Ville Leino finally getting bought out by Buffalo Sabres, ending mutual nightmare
Sometimes the skeptics get it right.
In 2011, Ville Leino signed a six-year, $27-million contract with the Buffalo Sabres as an unrestricted free agent. His price tag was too rich for the Philadelphia Flyers, which is saying something. So owner Terry Pegula inked him for the Sabres for a ludicrous $4.5 million cap hit. At time, we wrote about how Leino could “become a symbol of a novice billionaire hockey owner spending money haphazardly in his first summer.”
Something, in fact, Leino did become.
And now he’s going to be an ex-Sabre.
John Vogl of the Buffalo News reports that the Sabres have dropped Leino on waivers for the purposes of giving him a compliance buyout – removing him from their salary cap without penalty.
From Vogl:
It will cost the Sabres $7.33 million to buy out the remaining three seasons of Leino’s contract. The team signed him to a six-year, $27 million deal in 2011, and he’s already been paid $16 million.
It’s an interesting move for the Sabres. Not buying out Leino, which is something a toddler with a My First Calculator could have deduced, but deciding not to have that money on their cap. As Vogl writes:
The Sabres’ salary cap number next season is just under $39 million, according to CapGeek.com, and the salary cap floor will be approximately $52 million. They could use a regular buyout on Leino to help them get to the lower limit.

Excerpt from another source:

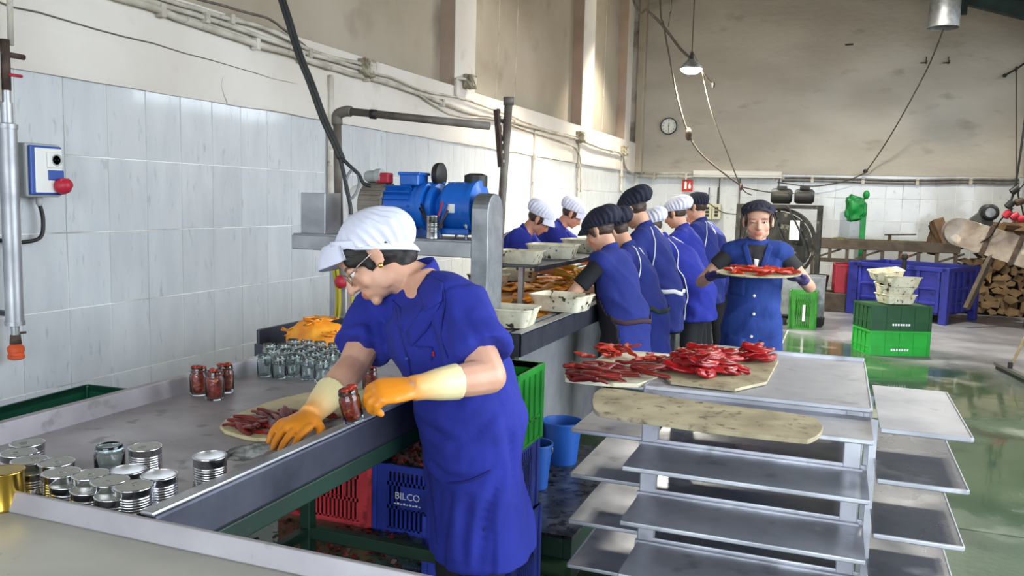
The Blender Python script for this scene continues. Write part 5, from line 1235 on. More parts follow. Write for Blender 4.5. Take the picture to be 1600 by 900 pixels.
# tubs
def tub_mesh(L=.30, Wd=.24, h=.085):
    def ring(l, w, z, r=.03, n=4):
        out = []
        for sx, sy, a0 in ((1, 1, 0), (-1, 1, 90), (-1, -1, 180), (1, -1, 270)):
            for i in range(n+1):
                a = rad(a0+90*i/n); out.append((sx*(l/2-r)+r*math.cos(a), sy*(w/2-r)+r*math.sin(a), z))
        return out
    rings = [ring(L*.8, Wd*.8, 0), ring(L*.82, Wd*.82, .004), ring(L*.95, Wd*.95, h*.9), ring(L, Wd, h*.92), ring(L, Wd, h), ring(L*.94, Wd*.94, h), ring(L*.8, Wd*.8, .012), ring(L*.4, Wd*.4, .010)]
    k = len(rings[0]); b = MB(); vs = [p for r in rings for p in r]; fs = []
    for i in range(len(rings)-1):
        for j in range(k): fs.append((i*k+j, i*k+(j+1) % k, (i+1)*k+(j+1) % k, (i+1)*k+j))
    fs.append(tuple(range(k-1, -1, -1))); fs.append(tuple(range((len(rings)-1)*k, len(rings)*k)))
    return b.add(vs, fs)
TUBS = [tub_mesh().mesh('tub', M['tub']), tub_mesh(.26, .2, .08).mesh('tub', M['tub'])]
for me in TUBS: shade_auto(me, 40)
def tub(loc, rz, label, k=0, m=None, tilt=(0, 0), sc=1, group=None):
    o = bpy.data.objects.new('plastic_tub', TUBS[k]); COL.objects.link(o); o.location = loc; o.rotation_euler = (tilt[0], tilt[1], rz); o.scale = (sc,)*3
    return tag(o, label, 'tub', group)
tub((1.99, 3.56, .907), rad(4), 'dirty cream tub at the near end of the conveyor ledge'); tub((2.06, 4.2, .907), rad(-6), 'dirty cream tub in front of the nearest worker, second on ledge')
tub((1.26, 5.1, .907), rad(3), 'cream tub on the far conveyor ledge behind the steel post', 1); tub((1.29, 5.6, .907), rad(3), 'cream tub on the far ledge below the yellow gloves', 1)
tub((1.62, 5.35, 1.098), rad(5), 'cream tub on the raised shelf before the first white cap', sc=1.1); tub((1.62, 6.15, 1.098), rad(-4), 'cream tub on the raised shelf before the pleated cap', sc=1.15); tub((1.63, 6.75, 1.098), rad(8), 'cream tub on the raised shelf behind the navy caps', 1)
tub((1.62, 4.75, 1.098), rad(5), 'cream tub on raised shelf hidden by the steel column', 1)
tub((1.45, 7.5, .875), rad(25), 'cream tub lying on the belt in front of violet gloves', 1)
# drive frame
t = thing('drive_frame', 'stainless frame with thick rounded posts carrying the blue motor', 'frame', (1.45, 3.55, 0)); ox, oy = 1.45, 3.55
def rounded_post(x0, x1, y0, y1, z0, z1):
    r = (y1-y0)/2; poly = [(y0, z0), (y1, z0)]+[((y0+y1)/2+r*math.cos(a), z1-r+r*math.sin(a)) for a in [math.pi*i/14 for i in range(15)]]
    return MB().prism(poly, x0, x1, Matrix(((0, 0, 1), (1, 0, 0), (0, 1, 0))))
rounded_post(1.875-ox, 1.955-ox, 3.42-oy, 3.60-oy, .80, 1.505).build('post', M['galv'], t, bevel=.004)
MB().box(.945-ox, 1.085-ox, 3.46-oy, 3.60-oy, 1.29, 1.49).build('post_cap_box', M['steel'], t, bevel=.004)
b0 = .90
MB().box(.92-ox, 1.875-ox, 3.42-oy, 3.47-oy, 1.215, 1.285).build('cross_beam', M['steel'], t, bevel=.004)
MB().box(.92-ox, 1.875-ox, 3.72-oy, 3.77-oy, 1.215, 1.285).build('cross_beam', M['steel'], t, bevel=.004)
MB().box(.93-ox, 1.875-ox, 3.42-oy, 3.77-oy, 1.285, 1.292).build('motor_plate', M['galv'], t)
p = PY(537, 470, 3.45); MB().box(p.x-.035-ox, p.x+.035-ox, 3.42-oy, 3.48-oy, 0, 1.215).build('leg', M['steel'], t, bevel=.004)
MB().box(.95-ox, 1.0-ox, 3.70-oy, 3.76-oy, 0, 1.215).build('leg', M['steel'], t, bevel=.004)
p = PY(535, 440, 3.40); MB().lathe([(.012, 0), (.03, .004), (.032, .02), (.02, .03), (0, .032)], p-V((ox, oy, 0)), rotm('X', 90), n=18).build('red_knob', M['red_pl'], t, smooth=True)
for x, dx in ((527, 0), (546, .004), (521, .01)):
    a = PY(x, 418, 3.40); b_ = PY(x+2, 505, 3.40); MB().tube(smooth_path([a-V((ox, oy, 0)), (a+b_)/2-V((ox-.01, oy-dx, 0)), b_-V((ox, oy, 0))], 5), .008, 6).build('yellow_strap', M['yellow_rope'], t, smooth=True)
# end trough with peeled peppers
a = PZ(492, 500, .86)
TX = 1.12
t = thing('end_trough', 'grey steel trough at the conveyor end holding orange peppers', 'trough', (1.34, 3.02, 0))
MB().box(-.24, .3, .2, .215, .80, .90).build('rear_wall', M['steel'], t, bevel=.003); MB().box(-.24, -.225, -.1, .2, .72, .90).build('side_wall', M['steel_dk'], t, bevel=.003)
MB().box(.285, .3, -.1, .2, .72, .90).build('side_wall', M['steel_dk'], t, bevel=.003); MB().box(-.24, .3, -.1, .2, .70, .72).build('floor_plate', M['steel'], t); MB().box(-.24, .3, -.115, -.1, .70, .84).build('front_wall', M['steel_dk'], t, bevel=.003)
for x in (-.2, .26): MB().box(x-.02, x+.02, .2, .42, .74, .79).build('bracket', M['steel_dk'], t)
random.seed(61)
bm = bmesh.new(); bmesh.ops.create_icosphere(bm, subdivisions=4, radius=1)
for v in bm.verts: p = v.co.copy(); v.co = V((p.x*.15, p.y*.10, p.z*.13))*(1+.12*noise.noise(p*3))
me = bpy.data.meshes.new('pepper_mash'); bm.to_mesh(me); bm.free(); me.materials.append(M['pepper_or']); me.polygons.foreach_set('use_smooth', [True]*len(me.polygons))
o = bpy.data.objects.new('pepper_mash', me); COL.objects.link(o); o.location = (1.37, 2.98, .83); tag(o, 'domed mass of peeled orange peppers in the end trough', 'peppers', kind='stuff')
for i in range(30):
    u = random.uniform(-1, 1); v = random.uniform(-1, 1); z = .78+.13*math.sqrt(max(0, 1-u*u*.8-v*v*.8))
    pepper('orange', (1.37+u*.12, 2.98+v*.075, z+.05), random.uniform(0, 6.28), 'orange pepper in the mound at the conveyor end trough', 'orange peppers in the end trough', random.uniform(-.5, .5), random.uniform(-.5, .5), .62)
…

Leino had 46 points in 137 games with the Sabres, including two goals in his last 66 games. He was a healthy scratch at times this season, becoming a scapegoat for Ted Nolan while players like Drew Stafford and Steve Ott were every bit as terrible but escaped punishment. Poor Ville.
In hindsight, the Sabres can only blame themselves for this debacle. They gave a six-year deal to a player who had one decent season in the NHL – 53 points in 81 games with the Flyers, the year before free agency – and then tried to turn a player who excelled on the wing into their second line center, which turned out to be the biggest disaster in Buffalo since Scott Norwood aimed right.
Leino now has the arduous task of rebuilding his career from this rubble, which means taking a short term “show me” contract from some team looking for scoring depth.
Hopefully, some day down the road, he becomes something more than a cautionary tale about the dangers of mixing free agency and novice owners.